>> BEGIN

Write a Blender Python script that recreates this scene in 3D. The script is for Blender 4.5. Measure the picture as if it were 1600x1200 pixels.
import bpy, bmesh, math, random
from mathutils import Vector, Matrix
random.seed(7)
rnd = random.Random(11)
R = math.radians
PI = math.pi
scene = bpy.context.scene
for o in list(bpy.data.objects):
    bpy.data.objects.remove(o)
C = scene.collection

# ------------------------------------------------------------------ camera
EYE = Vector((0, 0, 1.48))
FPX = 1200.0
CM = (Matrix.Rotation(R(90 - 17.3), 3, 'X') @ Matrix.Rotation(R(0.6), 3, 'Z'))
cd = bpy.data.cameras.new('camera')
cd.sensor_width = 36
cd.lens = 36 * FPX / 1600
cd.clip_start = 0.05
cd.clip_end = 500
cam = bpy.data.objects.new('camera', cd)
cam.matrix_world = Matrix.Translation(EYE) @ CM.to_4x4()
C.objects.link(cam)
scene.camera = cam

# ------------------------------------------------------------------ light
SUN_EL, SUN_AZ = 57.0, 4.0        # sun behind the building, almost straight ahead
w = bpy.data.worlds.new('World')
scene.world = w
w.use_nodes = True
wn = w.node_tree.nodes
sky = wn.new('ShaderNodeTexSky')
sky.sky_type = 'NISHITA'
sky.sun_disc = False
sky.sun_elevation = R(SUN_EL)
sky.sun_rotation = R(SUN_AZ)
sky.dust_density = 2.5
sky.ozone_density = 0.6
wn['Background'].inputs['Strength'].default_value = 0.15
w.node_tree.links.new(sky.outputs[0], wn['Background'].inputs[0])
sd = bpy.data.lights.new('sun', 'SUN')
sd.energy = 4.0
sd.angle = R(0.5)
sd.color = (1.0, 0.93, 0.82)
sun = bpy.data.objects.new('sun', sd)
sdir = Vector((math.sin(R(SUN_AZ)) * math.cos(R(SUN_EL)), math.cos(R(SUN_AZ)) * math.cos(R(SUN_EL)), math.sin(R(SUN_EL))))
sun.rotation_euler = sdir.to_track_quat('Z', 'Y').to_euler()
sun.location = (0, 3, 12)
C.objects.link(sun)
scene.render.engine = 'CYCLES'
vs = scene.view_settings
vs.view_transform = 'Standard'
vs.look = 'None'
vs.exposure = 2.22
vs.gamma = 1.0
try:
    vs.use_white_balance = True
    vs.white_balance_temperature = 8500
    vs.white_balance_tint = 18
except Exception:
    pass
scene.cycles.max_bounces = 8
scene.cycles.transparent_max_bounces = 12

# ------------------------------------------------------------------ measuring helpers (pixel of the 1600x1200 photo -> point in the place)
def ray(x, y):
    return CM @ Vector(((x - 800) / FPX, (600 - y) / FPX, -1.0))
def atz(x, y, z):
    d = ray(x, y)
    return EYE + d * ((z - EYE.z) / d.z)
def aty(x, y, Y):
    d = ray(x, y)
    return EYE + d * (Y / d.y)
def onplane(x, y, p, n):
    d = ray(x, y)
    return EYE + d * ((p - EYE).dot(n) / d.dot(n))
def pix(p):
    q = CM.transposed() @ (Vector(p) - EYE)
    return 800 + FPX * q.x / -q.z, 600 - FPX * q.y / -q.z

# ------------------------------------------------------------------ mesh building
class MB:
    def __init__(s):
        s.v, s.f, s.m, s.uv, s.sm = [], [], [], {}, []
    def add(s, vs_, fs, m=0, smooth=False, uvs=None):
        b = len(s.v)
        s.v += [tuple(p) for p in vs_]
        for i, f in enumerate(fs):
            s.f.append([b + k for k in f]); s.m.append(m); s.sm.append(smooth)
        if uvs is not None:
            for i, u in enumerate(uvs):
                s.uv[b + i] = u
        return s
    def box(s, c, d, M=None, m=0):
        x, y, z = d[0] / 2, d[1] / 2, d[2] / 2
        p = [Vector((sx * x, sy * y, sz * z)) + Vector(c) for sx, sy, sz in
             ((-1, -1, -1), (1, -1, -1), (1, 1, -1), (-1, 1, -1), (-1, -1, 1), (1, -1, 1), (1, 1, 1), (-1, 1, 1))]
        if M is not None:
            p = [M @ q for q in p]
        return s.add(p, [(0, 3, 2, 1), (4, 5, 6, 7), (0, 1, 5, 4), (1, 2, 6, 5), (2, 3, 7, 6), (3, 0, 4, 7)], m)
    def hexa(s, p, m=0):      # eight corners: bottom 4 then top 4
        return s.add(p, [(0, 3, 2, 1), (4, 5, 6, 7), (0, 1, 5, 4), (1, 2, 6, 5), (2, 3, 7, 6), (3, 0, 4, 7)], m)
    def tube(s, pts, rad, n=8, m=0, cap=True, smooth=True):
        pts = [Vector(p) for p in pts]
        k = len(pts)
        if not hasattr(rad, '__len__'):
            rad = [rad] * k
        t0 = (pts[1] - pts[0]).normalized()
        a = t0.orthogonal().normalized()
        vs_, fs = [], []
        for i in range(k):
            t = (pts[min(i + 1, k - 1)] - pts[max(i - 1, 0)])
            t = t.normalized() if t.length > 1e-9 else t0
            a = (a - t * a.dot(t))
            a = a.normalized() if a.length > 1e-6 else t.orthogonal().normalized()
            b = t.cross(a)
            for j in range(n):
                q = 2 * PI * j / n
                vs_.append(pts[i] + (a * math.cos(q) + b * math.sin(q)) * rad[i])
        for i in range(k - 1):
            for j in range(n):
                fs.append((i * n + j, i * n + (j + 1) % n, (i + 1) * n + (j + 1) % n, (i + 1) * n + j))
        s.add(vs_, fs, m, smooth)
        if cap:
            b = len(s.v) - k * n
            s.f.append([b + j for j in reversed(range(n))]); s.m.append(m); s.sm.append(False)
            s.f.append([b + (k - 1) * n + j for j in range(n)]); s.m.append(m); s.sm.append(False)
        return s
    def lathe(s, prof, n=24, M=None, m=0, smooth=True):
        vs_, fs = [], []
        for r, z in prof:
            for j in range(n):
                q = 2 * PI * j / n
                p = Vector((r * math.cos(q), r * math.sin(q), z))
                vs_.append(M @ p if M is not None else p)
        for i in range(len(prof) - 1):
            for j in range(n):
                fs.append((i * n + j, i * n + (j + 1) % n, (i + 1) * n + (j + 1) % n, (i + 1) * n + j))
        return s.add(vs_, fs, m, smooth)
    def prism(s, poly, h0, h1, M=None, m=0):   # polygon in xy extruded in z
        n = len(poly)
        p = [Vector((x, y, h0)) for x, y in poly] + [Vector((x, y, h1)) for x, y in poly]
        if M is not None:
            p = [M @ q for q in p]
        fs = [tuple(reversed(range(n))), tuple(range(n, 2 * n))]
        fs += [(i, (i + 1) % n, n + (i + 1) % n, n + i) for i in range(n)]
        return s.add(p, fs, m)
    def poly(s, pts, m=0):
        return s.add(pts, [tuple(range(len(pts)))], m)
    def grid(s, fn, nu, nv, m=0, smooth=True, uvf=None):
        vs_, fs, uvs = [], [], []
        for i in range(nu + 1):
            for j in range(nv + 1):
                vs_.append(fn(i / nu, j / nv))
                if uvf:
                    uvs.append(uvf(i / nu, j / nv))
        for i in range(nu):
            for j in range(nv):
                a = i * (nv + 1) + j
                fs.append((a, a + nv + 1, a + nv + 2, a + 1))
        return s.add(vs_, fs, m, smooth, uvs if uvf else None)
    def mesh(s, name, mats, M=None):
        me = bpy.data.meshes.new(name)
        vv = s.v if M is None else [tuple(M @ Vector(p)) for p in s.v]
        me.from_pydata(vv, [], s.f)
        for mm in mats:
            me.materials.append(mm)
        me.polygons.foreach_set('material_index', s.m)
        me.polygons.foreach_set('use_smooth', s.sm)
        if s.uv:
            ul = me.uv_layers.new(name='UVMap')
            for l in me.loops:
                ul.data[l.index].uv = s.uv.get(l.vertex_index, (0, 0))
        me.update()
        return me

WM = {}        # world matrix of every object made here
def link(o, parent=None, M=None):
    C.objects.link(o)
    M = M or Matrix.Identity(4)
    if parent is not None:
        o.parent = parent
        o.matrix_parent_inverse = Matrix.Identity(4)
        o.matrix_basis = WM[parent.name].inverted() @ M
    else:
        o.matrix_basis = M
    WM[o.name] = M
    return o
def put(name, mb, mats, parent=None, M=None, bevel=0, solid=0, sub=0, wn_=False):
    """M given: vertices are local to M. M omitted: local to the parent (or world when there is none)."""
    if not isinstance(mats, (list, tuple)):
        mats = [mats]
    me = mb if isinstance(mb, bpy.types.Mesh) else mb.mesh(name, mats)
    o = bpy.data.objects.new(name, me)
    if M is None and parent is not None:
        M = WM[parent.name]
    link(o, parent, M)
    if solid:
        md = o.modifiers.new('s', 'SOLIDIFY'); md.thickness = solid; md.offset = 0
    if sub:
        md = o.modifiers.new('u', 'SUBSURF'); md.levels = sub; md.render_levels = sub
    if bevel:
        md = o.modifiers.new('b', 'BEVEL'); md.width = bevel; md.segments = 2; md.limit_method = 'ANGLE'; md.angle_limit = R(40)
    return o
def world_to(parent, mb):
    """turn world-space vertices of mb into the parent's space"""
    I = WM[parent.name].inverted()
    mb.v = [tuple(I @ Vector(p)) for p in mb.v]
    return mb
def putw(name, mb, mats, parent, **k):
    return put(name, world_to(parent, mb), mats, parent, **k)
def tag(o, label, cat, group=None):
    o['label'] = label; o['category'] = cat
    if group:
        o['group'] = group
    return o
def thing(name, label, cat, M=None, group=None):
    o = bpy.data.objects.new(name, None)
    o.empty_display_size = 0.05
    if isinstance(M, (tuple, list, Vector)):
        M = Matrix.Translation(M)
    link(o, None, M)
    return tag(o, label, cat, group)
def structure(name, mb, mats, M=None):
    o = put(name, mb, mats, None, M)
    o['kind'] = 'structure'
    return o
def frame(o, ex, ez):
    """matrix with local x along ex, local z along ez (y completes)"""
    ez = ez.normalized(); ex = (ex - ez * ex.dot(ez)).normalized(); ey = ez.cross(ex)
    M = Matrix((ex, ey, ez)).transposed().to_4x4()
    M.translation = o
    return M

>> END
>> BEGIN

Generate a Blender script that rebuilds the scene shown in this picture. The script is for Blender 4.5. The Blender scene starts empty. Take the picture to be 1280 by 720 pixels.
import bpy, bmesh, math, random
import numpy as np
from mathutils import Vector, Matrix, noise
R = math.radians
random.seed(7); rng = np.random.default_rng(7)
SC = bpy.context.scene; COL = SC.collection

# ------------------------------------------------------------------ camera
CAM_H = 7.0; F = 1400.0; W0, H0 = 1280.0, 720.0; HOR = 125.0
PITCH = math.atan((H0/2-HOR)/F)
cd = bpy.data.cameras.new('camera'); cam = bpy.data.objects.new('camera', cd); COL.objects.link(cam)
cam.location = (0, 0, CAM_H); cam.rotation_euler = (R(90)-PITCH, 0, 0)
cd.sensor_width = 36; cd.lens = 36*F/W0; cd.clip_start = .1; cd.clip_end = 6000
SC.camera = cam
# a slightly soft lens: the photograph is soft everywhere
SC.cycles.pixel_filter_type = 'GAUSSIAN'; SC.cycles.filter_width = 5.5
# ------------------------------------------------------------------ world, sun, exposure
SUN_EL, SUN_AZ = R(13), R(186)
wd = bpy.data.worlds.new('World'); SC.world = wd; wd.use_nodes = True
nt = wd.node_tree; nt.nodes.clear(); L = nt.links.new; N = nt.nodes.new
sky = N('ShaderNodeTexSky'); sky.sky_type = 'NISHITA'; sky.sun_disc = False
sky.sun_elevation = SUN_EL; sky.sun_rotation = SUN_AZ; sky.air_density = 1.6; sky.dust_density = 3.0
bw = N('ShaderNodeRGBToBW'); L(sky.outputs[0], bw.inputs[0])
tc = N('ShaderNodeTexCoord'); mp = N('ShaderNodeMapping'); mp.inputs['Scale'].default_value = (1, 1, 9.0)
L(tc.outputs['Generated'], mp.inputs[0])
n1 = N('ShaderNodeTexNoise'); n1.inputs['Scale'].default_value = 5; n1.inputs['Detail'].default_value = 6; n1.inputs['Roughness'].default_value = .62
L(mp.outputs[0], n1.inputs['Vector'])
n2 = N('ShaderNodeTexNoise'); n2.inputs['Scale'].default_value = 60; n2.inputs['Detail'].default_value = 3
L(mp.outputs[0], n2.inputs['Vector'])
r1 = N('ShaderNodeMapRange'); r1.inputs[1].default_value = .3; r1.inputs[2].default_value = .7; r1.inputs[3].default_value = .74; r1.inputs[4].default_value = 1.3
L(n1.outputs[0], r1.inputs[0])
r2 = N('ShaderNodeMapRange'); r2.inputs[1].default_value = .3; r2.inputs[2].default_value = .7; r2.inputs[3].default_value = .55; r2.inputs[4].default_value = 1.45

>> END
>> BEGIN

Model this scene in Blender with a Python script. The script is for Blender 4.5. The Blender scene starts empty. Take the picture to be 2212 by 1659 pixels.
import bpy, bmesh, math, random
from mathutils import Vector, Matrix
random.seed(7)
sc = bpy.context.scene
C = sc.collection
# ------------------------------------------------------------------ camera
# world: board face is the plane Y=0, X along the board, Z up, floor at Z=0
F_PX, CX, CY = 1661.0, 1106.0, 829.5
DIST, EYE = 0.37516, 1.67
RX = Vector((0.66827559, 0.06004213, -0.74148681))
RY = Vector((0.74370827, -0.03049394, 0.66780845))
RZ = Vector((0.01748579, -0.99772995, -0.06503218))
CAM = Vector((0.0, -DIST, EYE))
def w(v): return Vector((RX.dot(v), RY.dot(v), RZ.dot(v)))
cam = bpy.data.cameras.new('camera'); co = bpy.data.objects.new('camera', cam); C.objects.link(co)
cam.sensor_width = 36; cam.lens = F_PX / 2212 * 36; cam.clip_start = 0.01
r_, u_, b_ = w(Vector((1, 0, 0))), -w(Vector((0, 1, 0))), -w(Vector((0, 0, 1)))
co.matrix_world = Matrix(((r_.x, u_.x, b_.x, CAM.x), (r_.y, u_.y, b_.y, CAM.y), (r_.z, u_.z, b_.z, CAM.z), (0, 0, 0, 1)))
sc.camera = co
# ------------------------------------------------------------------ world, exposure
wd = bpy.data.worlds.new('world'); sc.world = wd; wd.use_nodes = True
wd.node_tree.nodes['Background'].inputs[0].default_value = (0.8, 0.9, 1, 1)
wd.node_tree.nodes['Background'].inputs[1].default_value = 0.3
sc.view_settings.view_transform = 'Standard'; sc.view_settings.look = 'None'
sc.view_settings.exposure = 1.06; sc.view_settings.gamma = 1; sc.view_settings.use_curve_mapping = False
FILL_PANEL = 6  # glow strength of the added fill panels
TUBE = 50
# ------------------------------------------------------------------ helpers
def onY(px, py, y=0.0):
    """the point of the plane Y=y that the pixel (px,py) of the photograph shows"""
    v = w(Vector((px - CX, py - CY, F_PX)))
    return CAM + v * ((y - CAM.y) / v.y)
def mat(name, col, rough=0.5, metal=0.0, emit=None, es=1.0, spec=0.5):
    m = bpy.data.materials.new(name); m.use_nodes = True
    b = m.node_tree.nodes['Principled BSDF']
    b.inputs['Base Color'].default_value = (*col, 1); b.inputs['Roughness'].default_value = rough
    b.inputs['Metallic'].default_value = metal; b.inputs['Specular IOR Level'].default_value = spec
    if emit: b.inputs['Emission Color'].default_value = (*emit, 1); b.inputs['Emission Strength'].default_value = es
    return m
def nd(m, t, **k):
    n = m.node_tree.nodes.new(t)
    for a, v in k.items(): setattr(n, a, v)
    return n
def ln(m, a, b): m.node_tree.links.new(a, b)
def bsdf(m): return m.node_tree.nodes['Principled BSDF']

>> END

AIM » Repeat the entries above verbatim, but only from the line that has "Generate a Blender" down to the line that has "SC = bpy.context.scene; COL = SC.collection", inclusive.

SOLUTION FOR THIS EXERCISE »
Generate a Blender script that rebuilds the scene shown in this picture. The script is for Blender 4.5. The Blender scene starts empty. Take the picture to be 1280 by 720 pixels.
import bpy, bmesh, math, random
import numpy as np
from mathutils import Vector, Matrix, noise
R = math.radians
random.seed(7); rng = np.random.default_rng(7)
SC = bpy.context.scene; COL = SC.collection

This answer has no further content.